La región necesita asegurar el derecho de sus pueblos a coparticipar de esta Segunda Revolución Industrial rompiendo su antiguo molde de proveedora de commodities. China se comprometió a revertir la“ reprimarizació de las exportaciones”, ahora que su clase media de 300 millones reclama otros bienes y servicios. Pero ninguna potencia de ese calibre, con semejante control político de su expansión, dejará nunca de anteponer sus prioridades.

Mientras lo intenta, América Latina puede sacar alguna lección, paradójicamente, de la experiencia china, así como de otras naciones asiáticas que encontraron sus propias fórmulas de progreso en el capitalismo moderno abiertas al mercado global pero cuidando su desarrollo puertas adentro, muy vulnerable cuando se negocian acuerdos comerciales entre naciones y bloques de poder desigual (UE-Mercosur, por ejemplo).

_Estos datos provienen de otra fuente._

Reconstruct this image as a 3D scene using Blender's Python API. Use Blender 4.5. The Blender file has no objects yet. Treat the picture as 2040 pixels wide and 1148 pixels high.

En la búsqueda de su nuevo lugar en el Centro (en abril pactó la paz comercial con Estados Unidos), los gobernantes chinos necesitarán negociar apoyos dentro del G20 frente a las potencias tradicionales del Norte. A cambio, nuestra región puede sacar un rédito razonable en ello reformulando la relación asimétrica con capitales y empresas del gigante asiático, para recortar las desventajas que arrastra la Periferia de este

mundo multipolar.

¿Tiene que insistir América Latina en la búsqueda de un único modelo de desarrollo común y de relación con el mundo? ¿O más bien permitirse flexibilidad manteniendo consensos básicos para asegurar una integración que la haga más fuerte e independiente? ¿Qué similitudes y diferencias deben advertirse entre la antigua hegemonía estadounidense y la que asoma con China? ¿No debería la región dejar de definirse por oposición a la potencia de turno y redescubrir una identidad geopolítica que sustente su estrategia a largo plazo?

Como resumió con sabiduría Ferrer, “cada país tendrá la China que se merece”, según cómo se relacione con ella. Lo mismo es aplicable a toda la región. Pero hay que apurarse: si China sigue creciendo así, en diez años la sede central del FMI se trasladará a Beijing, avisó su jefa, Christine Lagarde.